«Impara a fidarti di chi ti ama. È la lezione più difficile che la vita t’insegna»: lo dice Aime, il nonno del protagonista del romanzo di esordio di Emanuele Altissimo, Luce rubata al giorno (Bompiani, pp. 240, euro 17). E se il genere non avesse regole così ferree, che prevedono mantelli e poteri pseudo magici, il vecchio dovrebbe entrare a pieno titolo nella categoria dei supereroi. Ciò che fa è cucinare torte, preparare le macchinette e sorbire con voluttà tazze di caffè, occupandosi in questo modo, dolce e perfetto, dei suoi due nipoti: Olmo, il narratore, e suo fratello maggiore Diego.

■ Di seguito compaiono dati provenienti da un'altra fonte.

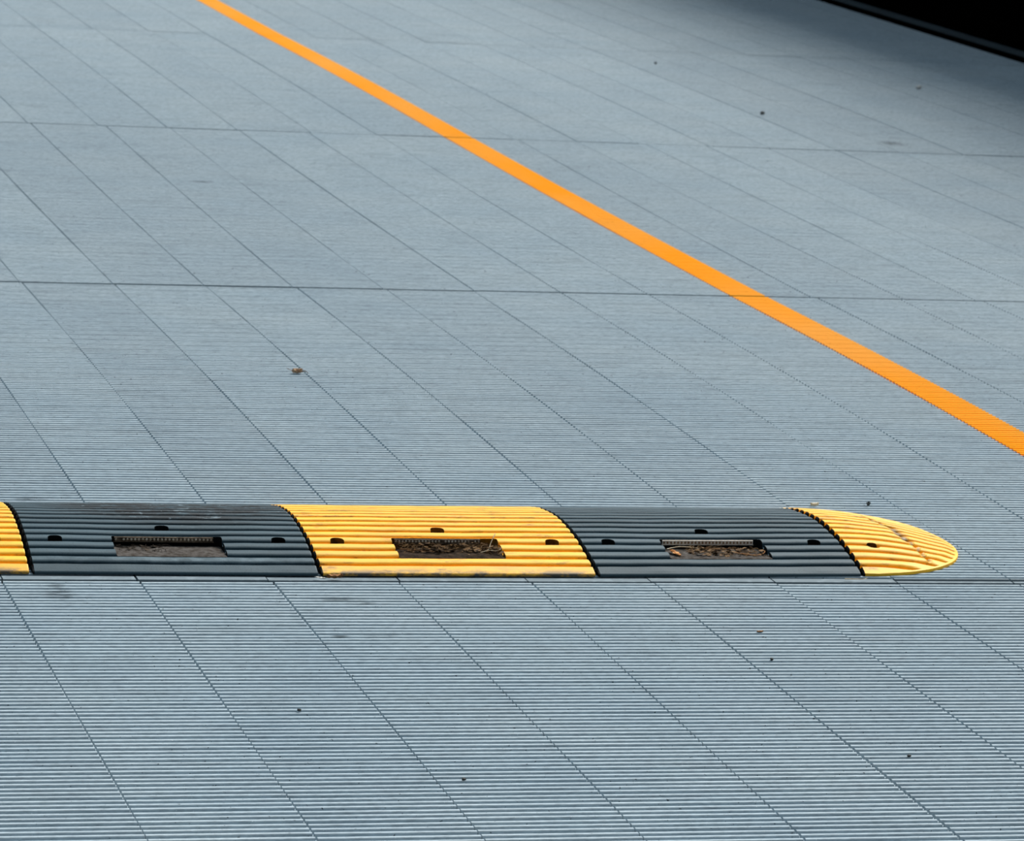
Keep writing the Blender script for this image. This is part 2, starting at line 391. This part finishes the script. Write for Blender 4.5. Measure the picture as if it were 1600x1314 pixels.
# rounded end cap
def make_cap():
    root = bpy.data.objects.new('speed_bump_end_cap', None); C.objects.link(root); root.location = (1.0, .0334, 0)
    a = .262; b = BW/2
    rows = [(t, z) for t, z in PROF if .0008 < t < BW-.0008]
    # extra samples near the two thin ends
    nx = 44
    gou = [(.118, .345), (.123, .300), (.134, .255), (.146, .245), (.144, .223), (.142, .192), (.145, .160), (.151, .140), (.150, .121), (.150, .096), (.153, .067)]
    def gd(x, t):
        d = 9
        for i in range(len(gou)-1):
            (x0, y0), (x1, y1) = gou[i], gou[i+1]
            dx, dy = x1-x0, y1-y0; s = max(0, min(1, ((x-x0)*dx+(t-y0)*dy)/(dx*dx+dy*dy)))
            r_ = .0045 if i < 2 else (.0075 if i < 6 else .0032)
            d = min(d, math.hypot(x-x0-s*dx, t-y0-s*dy)/r_)
        return max(0, 1.4-d) if d < 1.4 else 0
    V, Fs, wear, gg = [], [], [], []
    for t, z in rows:
        v = (t-b)/b; xr = a*(1-abs(v)**2.15)**(1/2.1)
        for i in range(nx):
            s = i/(nx-1); s = 1-(1-s)**1.6
            x = GAP*.5+(xr-GAP*.5)*s if i != 1 else GAP*.5+.0028
            rho = min(1, ((max(x, 0)/a)**2.1+abs(v)**2.15)**(1/2.1))
            tt = (1-rho)*b
            e_full = float(env(t)); gr = z-e_full
            e = float(np.interp(tt, ET, EZ))
            fade = min(1, max(0, (tt-.004)/.01))
            zz = e+gr*fade+.0004*wav(x, t, 8)
            gv = gd(x, t); zz -= .0034*min(1, gv)*fade
            if i == 0: zz -= .003
            if i == nx-1: zz = .0042
            V.append((x, t, max(.0042, zz))); wear.append(0); gg.append(min(1, gv*1.5)*(.5+.5*math.sin(t*260+x*90)) if t < .15 else min(1, gv*1.3))
    nr = len(rows); nt = nr*nx
    for r_ in range(nr):
        for i in range(nx):
            x, t, z = V[r_*nx+i]; V.append((x, t, 0)); wear.append(0); gg.append(0)
    I = lambda r_, i: r_*nx+i
    for r_ in range(nr-1):
        for i in range(nx-1):
            Fs.append((I(r_, i), I(r_, i+1), I(r_+1, i+1), I(r_+1, i)))
            Fs.append((nt+I(r_, i), nt+I(r_+1, i), nt+I(r_+1, i+1), nt+I(r_, i+1)))
        Fs.append((I(r_, 0), I(r_+1, 0), nt+I(r_+1, 0), nt+I(r_, 0)))
        Fs.append((I(r_, nx-1), nt+I(r_, nx-1), nt+I(r_+1, nx-1), I(r_+1, nx-1)))
    for i in range(nx-1):
        Fs.append((I(0, i), nt+I(0, i), nt+I(0, i+1), I(0, i+1)))
        Fs.append((I(nr-1, i), I(nr-1, i+1), nt+I(nr-1, i+1), nt+I(nr-1, i)))
    o = mk_obj('rubber_body', V, Fs, [MY, MEND], root, attrs={'wear': wear, 'gouge': gg})
    for pl in o.data.polygons:
        if sum(V[v][0] for v in pl.vertices)/len(pl.vertices) < GAP*.5+.0015: pl.material_index = 1
    apply_cuts(o, [hole_cut(.058, .110)], (MHOLE, MHOLE))
    return root
cap = make_cap()
tag(cap, 'rounded yellow end piece of the speed bump with a gouge across its ribs', 'speed bump', G)

# ---------------------------------------------------------------- litter in the pockets
def tube(path, r, seg=6, taper=True):
    V, Fs = [], []; P = [Vector(p) for p in path]; n = len(P)
    for i, p in enumerate(P):
        d = (P[min(i+1, n-1)]-P[max(i-1, 0)]).normalized(); up = Vector((0, 0, 1)) if abs(d.z) < .9 else Vector((1, 0, 0))
        u = d.cross(up).normalized(); w = u.cross(d)
        rr = r*(1-.5*i/(n-1)) if taper else r
        for k in range(seg):
            a = 2*PI*k/seg; V.append(p+u*rr*math.cos(a)+w*rr*math.sin(a))
    for i in range(n-1):
        for k in range(seg):
            Fs.append((i*seg+k, i*seg+(k+1) % seg, (i+1)*seg+(k+1) % seg, (i+1)*seg+k))
    Fs.append(tuple(range(seg))[::-1]); Fs.append(tuple((n-1)*seg+k for k in range(seg)))
    return V, Fs
def pw(i, x, t, z):
    """pocket-local coordinates of module i to world"""
    a = math.atan2(ys[i+1]-ys[i], .5)
    return (-1+.5*i+x*math.cos(a)-t*math.sin(a), ys[i]+x*math.sin(a)+t*math.cos(a), z)
def spline(pts, n=12):
    out = []; P = [Vector(p) for p in pts]
    for i in range(len(P)-1):
        p0, p1, p2, p3 = P[max(i-1, 0)], P[i], P[i+1], P[min(i+2, len(P)-1)]
        for k in range(n):
            t = k/n; out.append(.5*((2*p1)+(p2-p0)*t+(2*p0-5*p1+4*p2-p3)*t*t+(3*p1-p0-3*p2+p3)*t**3))
    out.append(P[-1]); return out
def soil(i, mat, hts, label, seed):
    r = random.Random(seed); nx, ny = 60, 24; V, Fs = [], []
    for a in range(nx):
        for b in range(ny):
            u, v = a/(nx-1), b/(ny-1)
            x = PX0+.0015+(PX1-PX0-.003)*u; t = PY0+.0015+(PY1-PY0-.003)*v
            edge = min(1, min(u, 1-u)*18, min(v, 1-v)*8)
            h = (.0008+hts*(.5+.5*wav(x*3, t*5, seed))*edge + r.uniform(0, .0009)*edge)
            V.append(pw(i, x, t, PZ+h))
    nt = len(V)
    V += [(v[0], v[1], PZ+.0002) for v in V]
    for a in range(nx-1):
        for b in range(ny-1):
            k = a*ny+b; Fs.append((k, k+ny, k+ny+1, k+1)); Fs.append((nt+k, nt+k+1, nt+k+ny+1, nt+k+ny))
    ring = [a*ny for a in range(nx)]+[(nx-1)*ny+b for b in range(1, ny)]+[a*ny+ny-1 for a in range(nx-2, -1, -1)]+[b for b in range(ny-2, 0, -1)]
    for q in range(len(ring)):
        a, b = ring[q], ring[(q+1) % len(ring)]; Fs.append((a, nt+a, nt+b, b))
    o = mk_obj('soil', V, Fs, mat); tag(o, label, 'soil', kind='stuff'); return o
soil(1, MSOIL, .0012, 'thin grey dust on the floor of the left black section pocket', 3)
soil(2, MSOILD, .0040, 'dark brown soil in the pocket of the middle yellow section', 5)
soil(3, MSOIL, .0018, 'grey brown soil in the pocket of the right black section', 7)
def litter(i, n, x0, x1, t0, t1, hmax, label, seed, mat):
    r = random.Random(seed); V, Fs = [], []
    for q in range(n):
        x = r.uniform(x0, x1); t = r.uniform(t0, t1); z = PZ+.002+r.random()**2*hmax
        a = r.gauss(0, .7) if r.random() < .75 else r.uniform(0, PI)
        ln = r.uniform(.006, .026)
        if r.random() < .62:
            c = Vector((math.cos(a), math.sin(a), r.uniform(-.15, .15)))*ln*.5; o = Vector((x, t, z)); bnd = Vector((r.uniform(-1, 1), r.uniform(-1, 1), r.random()))*ln*.15
            pts = [o-c, o+bnd, o+c]
            pts = [Vector((min(max(p.x, PX0+.003), PX1-.003), min(max(p.y, PY0+.003), PY1-.007), max(p.z, PZ+.0012))) for p in pts]
            v, f = tube([pw(i, *p) for p in spline(pts, 3)], r.uniform(.0003, .0008), 4)
        else:
            s = r.uniform(.002, .006); v = []; nrm = r.uniform(-.5, .5)
            for k in range(6):
                an = a+2*PI*k/6; px = min(max(x+s*math.cos(an)*r.uniform(.7, 1.5), PX0+.003), PX1-.003); py = min(max(t+s*math.sin(an), PY0+.003), PY1-.007)
                v.append(pw(i, px, py, max(PZ+.001, z+nrm*s*math.cos(an-a))))
            v += [(p[0], p[1], p[2]+.0003) for p in v]
            f = [(5, 4, 3, 2, 1, 0), (6, 7, 8, 9, 10, 11)]+[(k, (k+1) % 6, 6+(k+1) % 6, 6+k) for k in range(6)]
        b = len(V); V += list(v); Fs += [tuple(j+b for j in ff) for ff in f]
    o = mk_obj('leaf_litter', V, Fs, mat); tag(o, label, 'plant litter', kind='stuff'); return o
MFIB = simple('dark_fibre', srgb(74, 64, 54), srgb(28, 23, 18), 90, .9, .1)
MLITD = simple('dark_litter', srgb(112, 84, 52), srgb(26, 18, 11), 90, .9, .1)
litter(1, 45, .165, .25, .09, .128, .003, 'thin dark fibres at the back left of the left black section pocket', 11, MFIB)
litter(2, 420, .165, .345, .085, .130, .011, 'dark twigs and crumbled leaves filling the middle yellow section pocket', 12, MLITD)
litter(2, 60, .28, .345, .068, .125, .012, 'paler dry fibres piled at the right end of the middle yellow section pocket', 15, MLIT)
litter(3, 210, .20, .343, .070, .128, .006, 'crumbled brown leaves and fibres in the right black section pocket', 13, MLIT)

def strand(name, pts, r, mat, label, cat='straw', group=None, world=False, i=2):
    P = [Vector(p) if world else Vector(pw(i, *p)) for p in pts]
    v, f = tube(spline(P, 8), r, 8); o = mk_obj(name, v, f, mat, smooth=True); tag(o, label, cat, group); return o
strand('straw_stem', [(.165, .116, .0225), (.19, .121, .0255), (.215, .120, .0245), (.226, .1165, .0235)], .0011, MSTRAW, 'pale curved straw lying under the beads in the right black section pocket', i=3)
strand('straw_stem', [(.285, .085, .0240), (.305, .074, .0225), (.325, .072, .0225), (.340, .082, .0245), (.343, .092, .026)], .0008, MLEAF, 'tan curved straw at the right end of the right black section pocket', i=3)
strand('straw_stem', [(.340, .113, .050), (.334, .106, .043), (.328, .098, .034), (.322, .088, .0265), (.306, .080, .024)], .0009, MSTRAW, 'pale bent straw sticking up at the right end of the middle yellow section pocket', i=2)
strand('straw_stem', [(.322, .088, .0265), (.334, .083, .0262), (.345, .088, .028)], .0007, MSTRAW, 'short pale straw crossing the bent straw in the middle yellow section pocket', i=2)
strand('twig', [(.164, .092, .0262), (.185, .090, .0258), (.205, .083, .0252), (.222, .080, .0247)], .0009, MBROWN, 'thin brown twig at the left end of the middle yellow section pocket', 'twig', i=2)
strand('twig', [(.232, .105, .0275), (.262, .100, .0262), (.292, .104, .029)], .0008, MBROWN, 'thin brown twig lying among crumbled leaves in the right black section pocket', 'twig', i=3)
strand('straw_stem', [(.957, .0085, .0016), (.975, .006, .0018), (.990, .004, .0022), (1.000, .009, .003)], .0010, MSTRAW, 'pale straw on the deck at the joint between black section and yellow end piece', world=True)

def leaf(name, c, ln, wd, rz, mat, label, curl=.35, tilt=0, roll=0, cat='leaf', thick=.0003):
    nu, nv = 12, 5; V, Fs = [], []
    for s in (0, 1):
        for a in range(nu):
            u = a/(nu-1)*2-1; w = wd*.5*max(.04, (1-abs(u)**2.2))*(1+.12*math.sin(a*2.3))
            for b in range(nv):
                v = b/(nv-1)*2-1
                V.append((u*ln/2, v*w, curl*wd*(v*v*.8+.25*u*u)+.06*wd*math.sin(a*1.7+b)+s*thick))
    n = nu*nv; I = lambda a, b, s=0: s*n+a*nv+b
    for a in range(nu-1):
        for b in range(nv-1):
            Fs.append((I(a, b), I(a, b+1), I(a+1, b+1), I(a+1, b))); Fs.append((I(a, b, 1), I(a+1, b, 1), I(a+1, b+1, 1), I(a, b+1, 1)))
    ring = [(a, 0) for a in range(nu)]+[(nu-1, b) for b in range(1, nv)]+[(a, nv-1) for a in range(nu-2, -1, -1)]+[(0, b) for b in range(nv-2, 0, -1)]
    for q in range(len(ring)):
        p_, r_ = ring[q], ring[(q+1) % len(ring)]; Fs.append((I(*p_), I(*r_), I(*r_, 1), I(*p_, 1)))
    mt = Matrix.Rotation(rz, 3, 'Z') @ Matrix.Rotation(tilt, 3, 'Y') @ Matrix.Rotation(roll, 3, 'X')
    V = [mt @ Vector(v) for v in V]; zm = min(v.z for v in V)
    V = [(v.x, v.y, v.z-zm) for v in V]
    o = mk_obj(name, V, Fs, mat, smooth=True); o.location = c; tag(o, label, cat); return o
leaf('dry_leaf', pw(3, .1700, .0815, PZ+.0022), .040, .011, math.radians(-76), MLEAF, 'orange brown dry leaf at the left end of the right black section pocket', tilt=.06)
lf = leaf('dry_leaf', (.343, 1.848, float(crown(1.848))+.0003), 0.024, .014, .15, MLEAFB, 'curled brown dry leaf lying alone on the deck behind the speed bump', curl=.7, roll=.25)
v, f = tube(spline([(-.010, 0, .006), (-.018, .006, .008), (-.022, .010, .010)], 4), .0008, 5)
mk_obj('leaf_stalk', v, f, MBROWN, lf)
v, f = tube(spline([(.010, 0, .003), (.018, -.002, .006), (.024, -.006, .002)], 4), .0011, 5)
mk_obj('leaf_stalk', v, f, MBROWN, lf)
leaf('dry_leaf', (.022, .008, .0003), .030, .013, .1, MBROWN, 'small brown dry leaf in front of the joint between black and middle yellow sections', curl=.5)
leaf('pale_flake', (-.004, .006, .0008), .020, .006, -.5, MPALE, 'tiny pale flake beside the small brown leaf in front of the speed bump', curl=.3, cat='flake')
leaf('pale_flake', (1.108, .603, .0006), .019, .007, .2, MSTRAW, 'pale curled flake on the deck behind the rounded yellow end piece', curl=.9, cat='flake')
leaf('dark_flake', (1.2205, .607, .0006), .014, .008, .9, MPEB, 'tiny dark curled flake on the deck behind the rounded yellow end piece', curl=.9, cat='flake')
leaf('brown_flake', (.673, -.362, .0003), .013, .005, .1, MBROWN, 'tiny brown flake on the deck in front of the right black section', curl=.4, cat='flake')

def pebble(x, y, r, mat, label, seed, group=None):
    bm = bmesh.new(); bmesh.ops.create_icosphere(bm, subdivisions=2, radius=r)
    rr = random.Random(seed)
    for v_ in bm.verts: v_.co *= rr.uniform(.8, 1.1); v_.co.z *= .7
    zm = min(v_.co.z for v_ in bm.verts)
    for v_ in bm.verts: v_.co.z -= zm
    me = bpy.data.meshes.new('pebble'); bm.to_mesh(me); bm.free(); me.materials.append(mat)
    o = bpy.data.objects.new('pebble', me); C.objects.link(o); o.location = (x, y, float(crown(y))+.0002); tag(o, label, 'pebble', group)
pebble(3.153, 7.014, .009, MPEB, 'small dark pebble alone on the far deck right of the orange line', 1)
pebble(.632, -.544, .0032, MPEB, 'tiny dark pebble on the near deck, the one closest to the brown flake', 2)
pebble(.661, -1.103, .0032, MPEB, 'tiny dark pebble on the near deck towards the bottom right', 3)
pebble(-.055, -1.198, .0036, MPEB, 'tiny dark pebble on the near deck at the bottom centre', 4)
pebble(-.218, -.83, .0034, MPEB, 'tiny dark pebble on the near deck left of centre', 5)
pebble(3.241, 8.623, .006, MPEB, 'small dark pebble on the far deck near the top of the photo', 6)
pebble(4.15, 8.05, .012, MPALE, 'small pale pebble on the shaded far deck near the black wall', 7)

COME TUTTI I SUPEREROI, Aime non ha scelto di diventarlo, la vita lo ha costretto in un certo qual modo, o meglio la morte, quella dei genitori dei due ragazzi, coinvolti in un incidente stradale a cui Olmo fa riferimento già nelle prime pagine della storia. Il personaggio del nonno è capace di mantenere vivo il fuoco immane di un amore come quello genitoriale, non la normalità, che spesso viene indicata come il valore da preservare perché le cose non si rompano, ma il sentimento che ci sia qualcuno al mondo la cui vita dipende anche dal fatto che la tua sia felice, quello che gli analisti chiamano amore fusionale. Il super potere di Aime è saper «essere madre», allora, nonostante l’età e il dato non trascurabile che lui sia un uomo, e malgrado tutto. La madre manca molto a Diego, che ne indossa il profumo dopo la rasatura, e si domanda dove sia, mentre il lettore si chiede se quella perdita abbia influito sulla sua schizofrenia o se invece quello era il destino del ragazzo e tale si sarebbe realizzato anche se non fosse rimasto orfano.

IL DOLORE genera altro dolore, ma Diego dice a Olmo che: «l’amore non può essere una brutta cosa». Allora perché se ne va? Perché genera nei cuori del fratello e del nonno già convalescenti per sempre a causa dell’incidente anche la ferita della sua scomparsa? Possiamo ipotizzare che se fosse rimasto sarebbe stato peggio: la sua angoscia indomabile forse avrebbe impedito per sempre a Olmo di dormire. Quindi, omnia vincit amor? Come molti testi che vale la pena leggere anche questo pone questioni umane a cui non solo ognuno dà la sua risposta, ma a cui ciascuno di volta in volta può dare un senso diverso.
Nei brevi paragrafi relativi all’incidente del 1945 che raccontano attraverso i personaggi del pilota e di una sopravvissuta il giorno in cui un aereo per errore colpì l’Empire State Building si sente troppo il rumore dell’artifizio retorico, per puntellare la scoperta di Olmo, appassionato di modellini, che ciò che tiene salde le grandi costruzioni è la capacità di piegarsi. Però questo è un buon libro, perché è vero e dona nella lettura emozioni sincere, forti, un dono.